En outre, il existe souvent une distance importante entre les ambitions
affichées et la réalité. En 1993, la "commission
d'évaluation des contrôles Schengen" dressait ainsi quelques
constats préoccupants. A titre d'exemple, seules sept équipes de
police mobiles sur les quarante six prévues avaient été
mises en place et pouvaient effectivement fonctionner. S'agissant des
contrôles des documents, la Grèce ne dispose que de quatre
appareils de contrôle d'authenticité de type simple
aux
points de passage frontaliers les plus fréquentés, alors que le
double au moins, de l'aveu même des autorités hellènes,
serait nécessaire.
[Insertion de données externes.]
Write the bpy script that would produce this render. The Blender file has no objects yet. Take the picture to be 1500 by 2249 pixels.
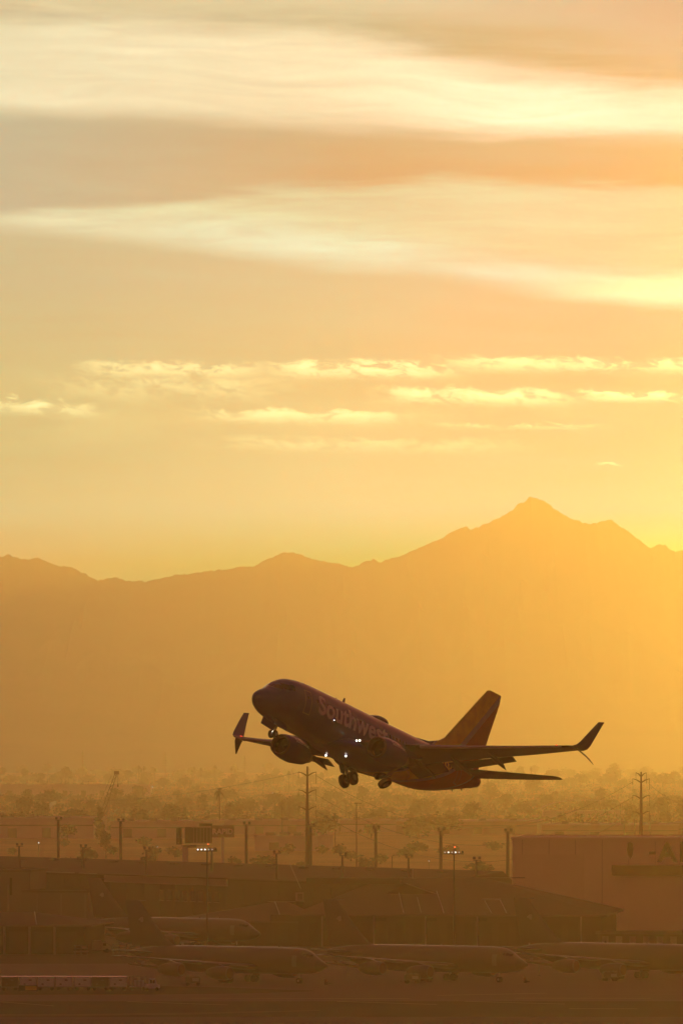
import bpy, bmesh, math, random
from math import radians as R, sin, cos, pi, tan
from mathutils import Vector, Matrix, noise
random.seed(7)
S = bpy.context.scene
# ------------------------------------------------------------------ camera
F = 18000.0; CX = 750.0; HY = 1640.0; H = 37.7      # focal length and horizon row on the 1500 px wide photograph, camera height
cam = bpy.data.cameras.new('Camera'); co = bpy.data.objects.new('Camera', cam); S.collection.objects.link(co)
cam.sensor_fit = 'HORIZONTAL'; cam.sensor_width = 36; cam.lens = F/1500*36
cam.shift_y = (HY-1124.5)/1500
cam.clip_start = 1; cam.clip_end = 60000
co.location = (0, 0, H); co.rotation_euler = (R(90), 0, 0); S.camera = co
def at(x, y, d): return Vector(((x-CX)/F*d, d, H-(y-HY)/F*d))     # point seen at a pixel, at distance d
def dist(y, z=0): return (H-z)*F/(y-HY)                            # distance at which height z shows at row y
def gx(x, d): return (x-CX)/F*d
# ------------------------------------------------------------------ light
SUN_X, SUN_Y = 3500, 960                                          # where the sun stands, just outside the frame
az = math.atan((SUN_X-CX)/F); el = math.atan((HY-SUN_Y)/F)
sun = bpy.data.lights.new('Sun', 'SUN'); so = bpy.data.objects.new('Sun', sun); S.collection.objects.link(so)
sun.energy = .73; sun.angle = R(0.6); sun.color = (1.0, 0.322, 0.035)
sd = Vector((sin(az)*cos(el), cos(az)*cos(el), sin(el)))
so.rotation_euler = sd.to_track_quat('Z', 'Y').to_euler()
S.view_settings.view_transform = 'Standard'; S.view_settings.look = 'None'; S.view_settings.gamma = 1; S.view_settings.exposure = 0
S.render.engine = 'CYCLES'
try:
    S.cycles.volume_bounces = 1; S.cycles.max_bounces = 5; S.cycles.diffuse_bounces = 2; S.cycles.glossy_bounces = 2
    S.cycles.use_denoising = True; S.cycles.sample_clamp_indirect = 8
except Exception: pass
SIGMA = 1.4e-4; ANISO = 0.86; HAZE_COL = (1.0, 0.55, 0.36)
# what the haze adds and lets through along a line of sight leaving its top, by row: used only to choose the sky's own radiance
W = bpy.data.worlds.new('World'); S.world = W; W.use_nodes = True
class NT:
    def __init__(s, tree): s.t = tree; s.n = tree.nodes; s.l = tree.links
    def put(s, sock, v):
        if isinstance(v, bpy.types.NodeSocket): s.l.new(v, sock)
        else: sock.default_value = v
    def m(s, op, a, b=0.0, c=0.0, clamp=False):
        n = s.n.new('ShaderNodeMath'); n.operation = op; n.use_clamp = clamp
        s.put(n.inputs[0], a); s.put(n.inputs[1], b); s.put(n.inputs[2], c); return n.outputs[0]
    def mix(s, f, a, b, mode='MIX'):
        n = s.n.new('ShaderNodeMix'); n.data_type = 'RGBA'; n.blend_type = mode
        s.put(n.inputs[0], f); s.put(n.inputs[6], a); s.put(n.inputs[7], b); return n.outputs[2]
    def comb(s, x, y, z):
        n = s.n.new('ShaderNodeCombineXYZ'); s.put(n.inputs[0], x); s.put(n.inputs[1], y); s.put(n.inputs[2], z); return n.outputs[0]
    def noise(s, v, scale, detail=4, rough=.5, dist=0):
        n = s.n.new('ShaderNodeTexNoise'); s.put(n.inputs['Vector'], v)
        n.inputs['Scale'].default_value = scale; n.inputs['Detail'].default_value = detail
        n.inputs['Roughness'].default_value = rough; n.inputs['Distortion'].default_value = dist; return n.outputs['Fac']
    def ramp(s, f, stops, interp='LINEAR'):
        n = s.n.new('ShaderNodeValToRGB'); cr = n.color_ramp; cr.interpolation = interp
        while len(cr.elements) < len(stops): cr.elements.new(1.0)
        for e, (p, c) in zip(cr.elements, stops): e.position = p; e.color = (*c, 1) if len(c) == 3 else c
        s.put(n.inputs[0], f); return n.outputs[0]
    def mapr(s, v, a, b, c, d, kind='SMOOTHSTEP'):
        n = s.n.new('ShaderNodeMapRange'); n.interpolation_type = kind
        for i, q in enumerate((v, a, b, c, d)): s.put(n.inputs[i], q)
        return n.outputs[0]
def lin(c):
    return tuple(((v/255)/12.92 if v/255 <= .04045 else ((v/255+.055)/1.055)**2.4) for v in c)
# light the haze adds in front of the sky, by row (left, middle, right of the frame): the sky itself is only what is left after it
CLOUDS = 1.0
HAZE_ADD = {0: ((0.451, 0.172, 0.039), (0.607, 0.226, 0.017), (0.857, 0.311, 0.039)), 300: ((0.587, 0.22, 0.034), (0.762, 0.298, 0.05), (0.993, 0.357, 0.038)), 620: ((0.659, 0.27, 0.046), (0.862, 0.338, 0.042), (1.097, 0.468, 0.062)), 850: ((0.719, 0.303, 0.056), (0.944, 0.408, 0.067), (1.251, 0.573, 0.08)), 1000: ((0.796, 0.353, 0.062), (0.977, 0.443, 0.067), (1.292, 0.612, 0.084)), 1120: ((0.757, 0.368, 0.059), (0.984, 0.476, 0.066), (1.247, 0.636, 0.08)), 1240: ((0.663, 0.37, 0.096), (0.881, 0.459, 0.117), (1.184, 0.474, 0.124))}
def trans(y): return tuple(math.exp(-SIGMA*h*min(15700, (507-H)/max(1e-3, (HY-y)/F))) for h in HAZE_COL)
def skyrad(y, c, k=1):
    ks = sorted(HAZE_ADD); lo = max([q for q in ks if q <= y] or ks[:1]); hi = min([q for q in ks if q >= y] or ks[-1:])
    t = (y-lo)/(hi-lo) if hi > lo else 0
    A = [p+(q-p)*t for p, q in zip(HAZE_ADD[lo][k], HAZE_ADD[hi][k])]
    return tuple(max(.02, (v-a)/q) for v, a, q in zip(lin(c), A, trans(y)))
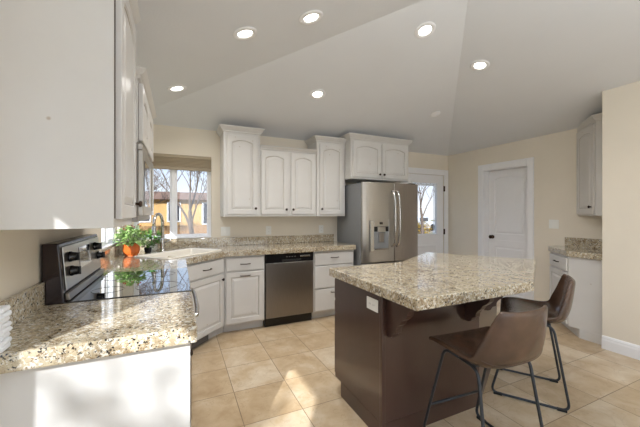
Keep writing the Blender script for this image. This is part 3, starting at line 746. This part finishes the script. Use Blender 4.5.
wall_plate('white switch plate on the left wall near the towel', (XL, 1.085, 1.17), 90, n=1, kind='switch')

# ------------------------------------------------------------------ bar stools
def stool(label, loc, rz):
    r = thing('bar_stool', label, 'stool', loc, rz, 'leather bar stools at the island')
    prof = [(.172, .596, .222, .0, 0), (.160, .614, .238, .004, 0), (.10, .616, .246, .012, 0), (.02, .604, .248, .024, 0), (-.06, .586, .248, .038, 0), (-.125, .570, .246, .056, .006),
            (-.178, .568, .244, .066, .026), (-.220, .596, .240, .056, .052), (-.245, .650, .233, .036, .070), (-.258, .715, .216, .018, .062), (-.267, .785, .196, .010, .050), (-.274, .845, .178, .008, .038), (-.278, .880, .156, .006, .030)]
    nu = 16; bm = nb(); rows = []
    for (y, z, w, dz, dy) in prof:
        row = []
        for i in range(nu + 1):
            u = -1 + 2 * i / nu; e = abs(u) ** 2.6
            row.append(bm.verts.new((w * math.sin(u * math.pi / 2) * .35 + w * u * .65, y + dy * e, z + dz * e)))
        rows.append(row)
    for a, b in zip(rows, rows[1:]):
        for i in range(nu): bm.faces.new((a[i], a[i + 1], b[i + 1], b[i]))
    s = obj('seat_shell', bm, 'leather', r, smooth=True)
    m = s.modifiers.new('thick', 'SOLIDIFY'); m.thickness = .022; m.offset = 0
    m = s.modifiers.new('sub', 'SUBSURF'); m.levels = 1; m.render_levels = 2
    # stitched seam line across the back of the shell
    pts = []
    for i in range(1, nu):
        u = -1 + 2 * i / nu; e = abs(u) ** 2.6; w = .2405
        pts.append((w * math.sin(u * math.pi / 2) * .35 + w * u * .65, -.222 - .0115 + .054 * e, .598 + .054 * e))
    obj('seam', tube(nb(), pts, .0016, 5), 'seam', s)
    for sx in (-1, 1):
        x = sx * .215; xt = sx * .185
        pts = fillet([(xt, -.02, .572), (xt, .085, .578), (x, .235, .010), (x, -.235, .010), (xt, -.145, .562), (xt, -.02, .572)], .055, 6)
        leg = obj('leg', tube(nb(), pts[:-1] + [Vector((xt, -.021, .572))], .0085, 10), 'iron', r, smooth=True)
        for y in (.19, -.19): obj('foot_glide', bx(x - .013, x + .013, y - .028, y + .028, 0, .016), 'mattblack', leg, .003)
    def fp(z, front=True):
        t = (z - .010) / .568; xx = .215 - .03 * t; return (xx, (.235 - .150 * t) if front else (-.235 + .09 * t), z)
    p = fp(.20); obj('footrest', tube(nb(), [(-p[0], p[1], p[2]), (p[0], p[1], p[2])], .008, 10), 'iron', r, smooth=True)
    for y in (.06, -.12): obj('seat_bar', bx(-.185, .185, y - .012, y + .012, .565, .575), 'iron', r, .002)
    return r
stool('brown leather bar stool nearest the camera, back turned, tucked at the island', (1.568, 1.203, 0), -4)
stool('brown leather bar stool further right, seen side on past the first', (2.452, 1.488, 0), 34)

# ------------------------------------------------------------------ window shade
r = thing('window_shade', 'taupe pleated shade raised at the top of the sink window', 'window shade', (0, YB, 0))
obj('head_rail', bx(WIN[0] + .003, WIN[1] - .003, -.012, .035, 2.03, 2.068), 'shade', r, .003)
bm = nb()
ring = []
for k in range(14): ring.append((0.0 if k % 2 == 0 else .010, 2.029 - k * .0085))
ring_loft(bm, [[(x, -.002 - o, z) for o, z in ring] + [(x, .028, ring[-1][1]), (x, .028, 2.029)] for x in (WIN[0] + .004, WIN[1] - .004)])
obj('pleated_stack', bm, 'shade', r)
obj('bottom_rail', bx(WIN[0] + .004, WIN[1] - .004, -.012, .03, 1.885, 1.916), 'shade', r, .003)
obj('cord', tube(nb(), [(WIN[1] - .03, -.014, 2.0), (WIN[1] - .03, -.014, 1.30)], .0014, 6), 'shade', r)
obj('cord_tassel', lathe(nb(), [(.003, .03), (.008, .02), (.009, 0)], (WIN[1] - .03, -.014, 1.27), 10), 'plate', r, smooth=True)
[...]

En 1995, une nouvelle commission de visite,
constatait cependant des progrès importants.
Il n'en reste pas moins que le comité exécutif de Schengen devra
se livrer à un
contrôle extrêmement attentif
de la
situation grecque
avant de se prononcer sur la mise en vigueur de la
convention.
Par ailleurs, au regard du contrôle des frontières
extérieures, la Grèce supporte un handicap lié à
l'état de ses relations avec la Turquie. En effet, alors qu'elle est
liée à l'Albanie par un accord de coopération
policière qui comprend une clause de réadmission, elle n'a
signé aucun accord de cette nature avec Ankara. En conséquence,
la Turquie ne réadmet pas des étrangers ressortissants d'Etats
tiers dont il est prouvé qu'ils proviennent de son territoire.
Sans doute les partenaires de la Grèce au sein de Schengen doivent-ils
s'efforcer de rapprocher les positions d'Athènes et d'Ankara.
L'entreprise est difficile et la vanité des efforts entrepris sur ce
chapitre au nom de l'Union européenne invite au scepticisme.